** Requirement **
For this exercise, copy out each line of the material below that includes "front".

━━ Data extract

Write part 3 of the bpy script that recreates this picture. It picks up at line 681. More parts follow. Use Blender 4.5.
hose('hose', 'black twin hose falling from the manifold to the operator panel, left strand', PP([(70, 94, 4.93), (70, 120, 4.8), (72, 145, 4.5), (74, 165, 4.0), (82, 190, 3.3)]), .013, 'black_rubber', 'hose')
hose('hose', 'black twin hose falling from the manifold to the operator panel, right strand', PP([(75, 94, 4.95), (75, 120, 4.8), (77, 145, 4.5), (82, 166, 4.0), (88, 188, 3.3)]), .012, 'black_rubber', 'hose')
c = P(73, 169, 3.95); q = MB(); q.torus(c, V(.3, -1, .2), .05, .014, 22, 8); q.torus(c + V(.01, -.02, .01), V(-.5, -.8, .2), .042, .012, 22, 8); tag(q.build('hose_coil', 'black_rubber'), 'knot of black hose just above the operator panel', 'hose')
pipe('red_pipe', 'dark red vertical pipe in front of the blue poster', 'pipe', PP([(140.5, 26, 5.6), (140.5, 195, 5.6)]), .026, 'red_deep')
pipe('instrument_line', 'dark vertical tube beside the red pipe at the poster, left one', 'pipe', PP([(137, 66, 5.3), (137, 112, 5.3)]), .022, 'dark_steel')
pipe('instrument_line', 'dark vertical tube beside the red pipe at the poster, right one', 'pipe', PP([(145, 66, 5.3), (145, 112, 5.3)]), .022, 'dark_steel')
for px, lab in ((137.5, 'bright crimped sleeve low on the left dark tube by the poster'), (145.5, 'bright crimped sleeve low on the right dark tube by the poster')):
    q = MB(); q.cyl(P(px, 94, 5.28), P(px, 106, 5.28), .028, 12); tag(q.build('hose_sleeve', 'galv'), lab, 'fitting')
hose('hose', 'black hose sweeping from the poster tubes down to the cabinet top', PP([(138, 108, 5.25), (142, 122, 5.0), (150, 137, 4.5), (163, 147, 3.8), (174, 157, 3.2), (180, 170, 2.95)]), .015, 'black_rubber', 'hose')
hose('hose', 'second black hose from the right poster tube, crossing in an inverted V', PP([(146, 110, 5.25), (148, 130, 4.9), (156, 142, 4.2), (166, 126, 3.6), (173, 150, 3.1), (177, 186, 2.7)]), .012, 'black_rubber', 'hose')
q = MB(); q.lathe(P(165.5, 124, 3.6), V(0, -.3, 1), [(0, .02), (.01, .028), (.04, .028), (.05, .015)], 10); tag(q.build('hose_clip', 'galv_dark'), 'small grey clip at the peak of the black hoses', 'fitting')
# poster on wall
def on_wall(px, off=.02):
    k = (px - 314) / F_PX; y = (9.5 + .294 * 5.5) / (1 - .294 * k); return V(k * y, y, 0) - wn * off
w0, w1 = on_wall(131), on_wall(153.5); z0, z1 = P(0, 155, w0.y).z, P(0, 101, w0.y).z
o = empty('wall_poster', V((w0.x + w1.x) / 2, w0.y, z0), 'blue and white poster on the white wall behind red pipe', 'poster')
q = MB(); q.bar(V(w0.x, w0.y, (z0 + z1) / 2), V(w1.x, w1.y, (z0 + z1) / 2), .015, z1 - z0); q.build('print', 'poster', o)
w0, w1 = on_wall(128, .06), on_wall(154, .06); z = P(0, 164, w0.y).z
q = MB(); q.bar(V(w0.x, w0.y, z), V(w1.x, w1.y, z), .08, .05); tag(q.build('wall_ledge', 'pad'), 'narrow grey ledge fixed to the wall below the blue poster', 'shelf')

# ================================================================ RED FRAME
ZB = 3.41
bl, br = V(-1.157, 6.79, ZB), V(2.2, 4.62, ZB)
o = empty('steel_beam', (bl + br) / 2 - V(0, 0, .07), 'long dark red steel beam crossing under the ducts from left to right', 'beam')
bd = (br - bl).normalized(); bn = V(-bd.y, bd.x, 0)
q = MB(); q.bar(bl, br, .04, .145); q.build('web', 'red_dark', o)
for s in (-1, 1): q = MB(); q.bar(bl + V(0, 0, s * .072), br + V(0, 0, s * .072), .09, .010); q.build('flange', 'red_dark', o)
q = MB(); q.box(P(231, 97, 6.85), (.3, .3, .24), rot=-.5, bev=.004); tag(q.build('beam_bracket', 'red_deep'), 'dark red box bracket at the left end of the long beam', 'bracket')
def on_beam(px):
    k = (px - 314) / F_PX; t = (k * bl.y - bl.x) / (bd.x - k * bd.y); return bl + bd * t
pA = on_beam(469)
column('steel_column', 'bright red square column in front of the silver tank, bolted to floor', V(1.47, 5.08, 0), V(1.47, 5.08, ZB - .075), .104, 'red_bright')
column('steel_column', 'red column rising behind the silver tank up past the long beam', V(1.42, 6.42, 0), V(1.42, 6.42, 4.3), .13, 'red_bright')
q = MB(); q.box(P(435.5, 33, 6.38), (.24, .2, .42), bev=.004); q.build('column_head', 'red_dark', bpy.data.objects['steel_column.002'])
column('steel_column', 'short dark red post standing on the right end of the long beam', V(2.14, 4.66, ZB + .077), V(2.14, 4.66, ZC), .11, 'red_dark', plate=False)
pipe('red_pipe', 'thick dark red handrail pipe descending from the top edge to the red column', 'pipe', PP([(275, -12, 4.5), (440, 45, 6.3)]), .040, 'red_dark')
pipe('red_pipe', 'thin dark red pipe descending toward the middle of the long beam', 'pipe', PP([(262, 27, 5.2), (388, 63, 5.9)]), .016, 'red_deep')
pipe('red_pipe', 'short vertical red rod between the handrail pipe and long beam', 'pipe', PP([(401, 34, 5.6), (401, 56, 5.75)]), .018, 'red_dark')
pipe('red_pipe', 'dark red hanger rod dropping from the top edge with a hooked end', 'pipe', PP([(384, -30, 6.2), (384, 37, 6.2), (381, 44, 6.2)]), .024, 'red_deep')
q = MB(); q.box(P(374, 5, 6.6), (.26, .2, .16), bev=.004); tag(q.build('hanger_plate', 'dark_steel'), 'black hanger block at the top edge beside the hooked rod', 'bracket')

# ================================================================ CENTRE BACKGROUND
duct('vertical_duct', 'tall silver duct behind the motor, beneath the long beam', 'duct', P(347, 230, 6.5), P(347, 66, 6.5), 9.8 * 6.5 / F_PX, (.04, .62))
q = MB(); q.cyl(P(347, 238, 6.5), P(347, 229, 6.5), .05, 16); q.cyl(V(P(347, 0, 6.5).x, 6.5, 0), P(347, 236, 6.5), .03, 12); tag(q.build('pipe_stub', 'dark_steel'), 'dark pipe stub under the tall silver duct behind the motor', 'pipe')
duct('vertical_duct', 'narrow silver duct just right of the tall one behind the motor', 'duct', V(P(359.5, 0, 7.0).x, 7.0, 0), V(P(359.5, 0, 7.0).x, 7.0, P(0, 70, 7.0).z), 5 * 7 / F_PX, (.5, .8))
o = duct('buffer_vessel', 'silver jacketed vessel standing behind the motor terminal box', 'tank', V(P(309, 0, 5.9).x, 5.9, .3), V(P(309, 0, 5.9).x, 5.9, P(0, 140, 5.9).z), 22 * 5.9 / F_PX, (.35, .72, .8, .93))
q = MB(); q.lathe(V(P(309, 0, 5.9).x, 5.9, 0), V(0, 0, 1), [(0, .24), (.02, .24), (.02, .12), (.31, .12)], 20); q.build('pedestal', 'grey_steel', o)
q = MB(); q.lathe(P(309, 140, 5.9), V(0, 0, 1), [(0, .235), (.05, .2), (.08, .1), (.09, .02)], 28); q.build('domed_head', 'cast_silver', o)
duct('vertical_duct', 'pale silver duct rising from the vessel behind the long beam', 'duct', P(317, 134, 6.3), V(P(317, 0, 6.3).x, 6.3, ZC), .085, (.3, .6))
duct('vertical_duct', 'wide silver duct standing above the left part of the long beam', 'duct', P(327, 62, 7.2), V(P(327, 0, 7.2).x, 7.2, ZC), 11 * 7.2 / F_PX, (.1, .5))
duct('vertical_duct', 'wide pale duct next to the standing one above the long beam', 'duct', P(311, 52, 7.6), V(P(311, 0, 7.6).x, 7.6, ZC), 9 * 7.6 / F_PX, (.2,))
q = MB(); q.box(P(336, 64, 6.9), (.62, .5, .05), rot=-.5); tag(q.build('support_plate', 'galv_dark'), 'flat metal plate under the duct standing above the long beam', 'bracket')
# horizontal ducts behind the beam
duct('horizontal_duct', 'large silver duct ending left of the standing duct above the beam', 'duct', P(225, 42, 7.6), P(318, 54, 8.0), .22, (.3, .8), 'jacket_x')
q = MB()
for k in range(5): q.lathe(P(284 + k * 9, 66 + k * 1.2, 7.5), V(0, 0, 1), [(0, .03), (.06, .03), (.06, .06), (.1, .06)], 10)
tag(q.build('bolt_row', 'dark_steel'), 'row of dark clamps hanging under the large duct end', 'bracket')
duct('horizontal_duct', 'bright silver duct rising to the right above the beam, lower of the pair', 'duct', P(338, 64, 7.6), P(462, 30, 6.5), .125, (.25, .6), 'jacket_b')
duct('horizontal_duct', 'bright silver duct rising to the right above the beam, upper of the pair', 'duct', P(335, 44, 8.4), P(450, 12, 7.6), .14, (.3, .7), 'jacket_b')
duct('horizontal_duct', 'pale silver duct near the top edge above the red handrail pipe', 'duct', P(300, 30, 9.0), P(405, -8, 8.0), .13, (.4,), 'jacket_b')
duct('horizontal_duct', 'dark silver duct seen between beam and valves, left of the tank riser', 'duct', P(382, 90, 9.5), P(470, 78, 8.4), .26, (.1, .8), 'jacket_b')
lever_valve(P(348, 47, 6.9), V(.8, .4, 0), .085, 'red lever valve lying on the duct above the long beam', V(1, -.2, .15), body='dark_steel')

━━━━

** Finished answer **
pipe('red_pipe', 'dark red vertical pipe in front of the blue poster', 'pipe', PP([(140.5, 26, 5.6), (140.5, 195, 5.6)]), .026, 'red_deep')
column('steel_column', 'bright red square column in front of the silver tank, bolted to floor', V(1.47, 5.08, 0), V(1.47, 5.08, ZB - .075), .104, 'red_bright')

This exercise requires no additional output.